Peewee receives a letter from his girlfriend, Earlene, informing him that she has married another man in his absence. After a few quiet days spent watching and rewatching a Julie Andrews movie and listening to the rumors of peace talks on the radio, the squad is sent on a mission that proves uneventful. Afterward, Lieutenant Carroll approaches Richie about his still unprocessed profile. He gives Richie a chance to remove himself from combat permanently by asking him to assess how bad his injury is. Out of a growing sense of loyalty to the members of his squad, Richie refuses to take advantage of this easy way out of danger.
Richie and Lobel are put on guard duty. Lobel, whose uncle is a film director, tries to convince Richie that movies are the only real thing in life. He confesses that whenever he goes on patrol, he imagines that he is playing the part of a soldier in a movie. He dissects the various war movie clichés for Richie. Lobel laments, for instance, that he is still a virgin, since the baby-faced virgin always dies in war movies. He suggests that Richie avoid playing the part of the good black guy who everyone thinks is a coward until the end, when he dies while saving everyone else. Richie confesses to Lobel that he wishes he had a girlfriend so he could have another person with whom to exchange letters.

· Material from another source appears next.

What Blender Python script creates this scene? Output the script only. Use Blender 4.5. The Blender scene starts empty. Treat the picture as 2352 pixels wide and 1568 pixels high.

Lobel offers to give him the address of a movie starlet, but Richie is not interested in a pretend girlfriend.
A news crew comes to interview Richie’s squad. They ask each soldier to explain why he is fighting in Vietnam. Each soldier gives a different stock response, citing lofty and slightly abstract goals such as the desire to stem the spread of Communism. When Richie’s turn comes, he tells the reporters that he is fighting in Vietnam to prevent fighting in the streets of America. The news crew later accompanies Richie’s squad on patrol. Monaco, who always acts as point man for the squad, leads the others and kills an enemy soldier, while Richie tries to fire a gun that he forgot to load. Back at camp Richie finds the news crew photographing the dead soldier and is astonished that the enemy is no bigger than his brother, Kenny.
Lobel’s commentary on war movies highlights the contrast between the myth and reality of warfare. War movies exhibit the clichés common in American popular culture—the tragic death of the baby-faced virgin soldier and the inevitably positive portrait of the black soldier. Such movies tend to infuse senseless deaths with false meaning, giving us beautiful, romantic representations of our favorite myths about good, evil, and heroism. These romanticized myths can help society deal with wartime loss by providing a justification for soldiers’ sacrifices, but these same myths also gloss over the ugliness and horror that are everywhere in war. In this sense, these myths do not give justice to the sacrifices expected of the soldiers fighting in reality.